PROBLEM TO WORK ON – An exact copy of all the data is required, with pictures left out.

MATERIAL PROVIDED –
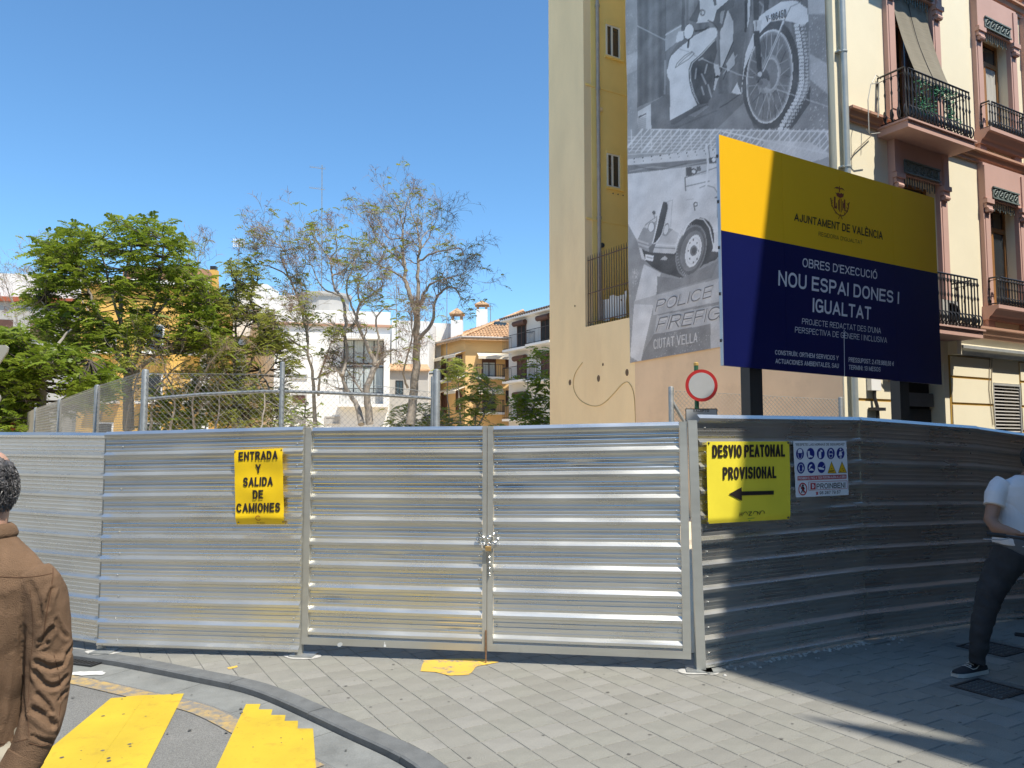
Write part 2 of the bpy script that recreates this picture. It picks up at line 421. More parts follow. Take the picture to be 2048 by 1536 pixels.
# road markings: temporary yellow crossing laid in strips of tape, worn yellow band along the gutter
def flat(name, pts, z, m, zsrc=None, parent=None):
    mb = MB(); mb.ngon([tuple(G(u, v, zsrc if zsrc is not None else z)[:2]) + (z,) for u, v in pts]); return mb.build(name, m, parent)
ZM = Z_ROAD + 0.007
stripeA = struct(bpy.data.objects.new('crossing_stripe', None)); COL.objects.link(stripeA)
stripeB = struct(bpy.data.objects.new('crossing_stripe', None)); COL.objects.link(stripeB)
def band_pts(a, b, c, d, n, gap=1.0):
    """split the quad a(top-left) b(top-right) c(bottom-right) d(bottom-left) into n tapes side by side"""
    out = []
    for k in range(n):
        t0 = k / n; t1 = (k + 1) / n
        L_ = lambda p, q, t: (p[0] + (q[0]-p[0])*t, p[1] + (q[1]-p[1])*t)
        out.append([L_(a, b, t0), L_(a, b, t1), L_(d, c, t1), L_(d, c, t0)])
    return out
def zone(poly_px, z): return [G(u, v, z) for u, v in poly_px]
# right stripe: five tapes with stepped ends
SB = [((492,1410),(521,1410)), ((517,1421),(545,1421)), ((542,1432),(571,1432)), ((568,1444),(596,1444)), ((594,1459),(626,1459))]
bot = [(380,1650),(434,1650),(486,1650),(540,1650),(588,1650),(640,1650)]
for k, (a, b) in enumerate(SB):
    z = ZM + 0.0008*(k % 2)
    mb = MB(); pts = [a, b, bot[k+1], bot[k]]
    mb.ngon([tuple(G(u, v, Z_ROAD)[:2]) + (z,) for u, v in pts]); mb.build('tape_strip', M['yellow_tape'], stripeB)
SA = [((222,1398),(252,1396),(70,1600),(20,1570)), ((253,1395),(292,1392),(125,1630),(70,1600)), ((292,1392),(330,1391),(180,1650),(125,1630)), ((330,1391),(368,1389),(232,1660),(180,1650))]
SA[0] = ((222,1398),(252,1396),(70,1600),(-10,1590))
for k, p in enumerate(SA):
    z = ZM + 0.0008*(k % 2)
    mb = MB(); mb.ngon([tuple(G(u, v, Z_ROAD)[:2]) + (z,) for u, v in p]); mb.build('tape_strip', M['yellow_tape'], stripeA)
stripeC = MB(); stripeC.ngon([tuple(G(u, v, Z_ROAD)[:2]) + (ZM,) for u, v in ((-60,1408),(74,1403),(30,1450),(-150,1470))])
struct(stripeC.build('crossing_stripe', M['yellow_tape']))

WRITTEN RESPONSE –
Write part 2 of the bpy script that recreates this picture. It picks up at line 421. More parts follow. Take the picture to be 2048 by 1536 pixels.
# road markings: temporary yellow crossing laid in strips of tape, worn yellow band along the gutter
def flat(name, pts, z, m, zsrc=None, parent=None):
    mb = MB(); mb.ngon([tuple(G(u, v, zsrc if zsrc is not None else z)[:2]) + (z,) for u, v in pts]); return mb.build(name, m, parent)
ZM = Z_ROAD + 0.007
stripeA = struct(bpy.data.objects.new('crossing_stripe', None)); COL.objects.link(stripeA)
stripeB = struct(bpy.data.objects.new('crossing_stripe', None)); COL.objects.link(stripeB)
def band_pts(a, b, c, d, n, gap=1.0):
    """split the quad a(top-left) b(top-right) c(bottom-right) d(bottom-left) into n tapes side by side"""
    out = []
    for k in range(n):
        t0 = k / n; t1 = (k + 1) / n
        L_ = lambda p, q, t: (p[0] + (q[0]-p[0])*t, p[1] + (q[1]-p[1])*t)
        out.append([L_(a, b, t0), L_(a, b, t1), L_(d, c, t1), L_(d, c, t0)])
    return out
def zone(poly_px, z): return [G(u, v, z) for u, v in poly_px]
# right stripe: five tapes with stepped ends
SB = [((492,1410),(521,1410)), ((517,1421),(545,1421)), ((542,1432),(571,1432)), ((568,1444),(596,1444)), ((594,1459),(626,1459))]
bot = [(380,1650),(434,1650),(486,1650),(540,1650),(588,1650),(640,1650)]
for k, (a, b) in enumerate(SB):
    z = ZM + 0.0008*(k % 2)
    mb = MB(); pts = [a, b, bot[k+1], bot[k]]
    mb.ngon([tuple(G(u, v, Z_ROAD)[:2]) + (z,) for u, v in pts]); mb.build('tape_strip', M['yellow_tape'], stripeB)
SA = [((222,1398),(252,1396),(70,1600),(20,1570)), ((253,1395),(292,1392),(125,1630),(70,1600)), ((292,1392),(330,1391),(180,1650),(125,1630)), ((330,1391),(368,1389),(232,1660),(180,1650))]
SA[0] = ((222,1398),(252,1396),(70,1600),(-10,1590))
for k, p in enumerate(SA):
    z = ZM + 0.0008*(k % 2)
    mb = MB(); mb.ngon([tuple(G(u, v, Z_ROAD)[:2]) + (z,) for u, v in p]); mb.build('tape_strip', M['yellow_tape'], stripeA)
stripeC = MB(); stripeC.ngon([tuple(G(u, v, Z_ROAD)[:2]) + (ZM,) for u, v in ((-60,1408),(74,1403),(30,1450),(-150,1470))])
struct(stripeC.build('crossing_stripe', M['yellow_tape']))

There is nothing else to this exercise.